Nepali Times
From The Nepali Press
No reason to fight anymore

This is the first time India has so openly admitted the need to suppress the Maoists. If the agreement between the prime ministers of India and Nepal on resolving the Maoist issue is accurate, then the rebels will finally have to admit that their rationale for revolution is no longer valid.

The Maoists used to roam freely in India. At one time They used to meet Nepali political leaders pretty openly in India. Now, Comrade Kiran is in jail in Silguri, a dozen comrades are behind bars in Patna, CP Gajurel is in detention in Madras with the Indian government showing no interest in releasing him and the Indians are tightening the border-all these developments must be worrying for the Maoists. They have only themselves to blame for destroying their international support base and they will have to pay a heavy price to rebuild that support.

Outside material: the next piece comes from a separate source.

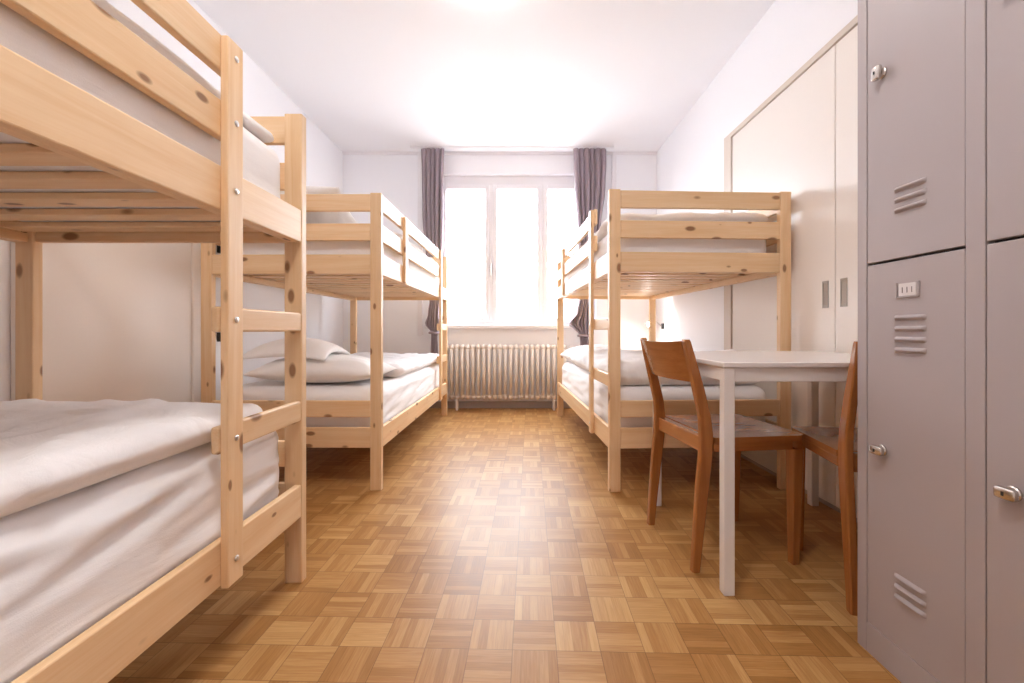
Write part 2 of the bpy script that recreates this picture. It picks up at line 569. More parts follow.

In Nepal, they have made enemies of all the political parties, but they had parties with which they had strategic alliances. But they have been alienating themselves even from these allies. If the Nepali Congress stalwarts are right, then the Maoists are now intent on finding a safe landing through Girija Prasad Koirala.

Koirala is the fountainhead of the Maoist revolution in Nepal. After all, it was he who squandered the country's democratic gains and gave the Maoists the chance to grow between 1992-1994. How can someone who was responsible for the Maoist problem be entrusted with finding a solution to it? More so, at a time when they have nothing to give him?

One of the political characteristics of the Maoist party is opportunism. True, this is not necessarily bad in politics. It is difficult to fault the politically bankrupt Maoists to use others as they have before. But the question is: are the Maoists using Koirala or is he using them? If the Maoist intellectuals analyse the situation honestly, it is clear that the Maoists are being used. They used King Birendra against Girija Koirala, and actually began the process of regression. In order to use India, they refused to criticise it for a long time, but later when they had no use for it so they began abusing India.

Now, the Maoists are saying they will not negotiate with the "servants" of the king. In fact, they'd rather talk to Koirala! Pure opportunism. By using Koirala against Deuba, the Maoists are shooting themselves in the foot. There is no basis to negotiate with Koriala now, and negotiating with the king would be suicidal for them.

This is the best time the Maoists have ever had to start negotiations. Such an opportunity will not return. The present government is willing to consider all three demands: constituent assembly, roundtable conference and interim government. The maximum flexibility comes from agreeing to discuss constituent assembly.

The journey of politics is never endless. It has to have a destination, a goal. The Maoists must honestly ask themselves: what is their goal? Is it their 'new democracy'? Then they might as well accept that it is impossible. If it is genuine democracy, then that is achievable by peaceful means. There is no point fighting about it.

The government is dragging its feet on peace. It can't use Maoist stonewalling as an excuse. The ministers must realise that unless they take the peace process forward, they will cease to exist because this government's sole mandate is peace. If this government falls, the king is not about to talk to the Maoists either.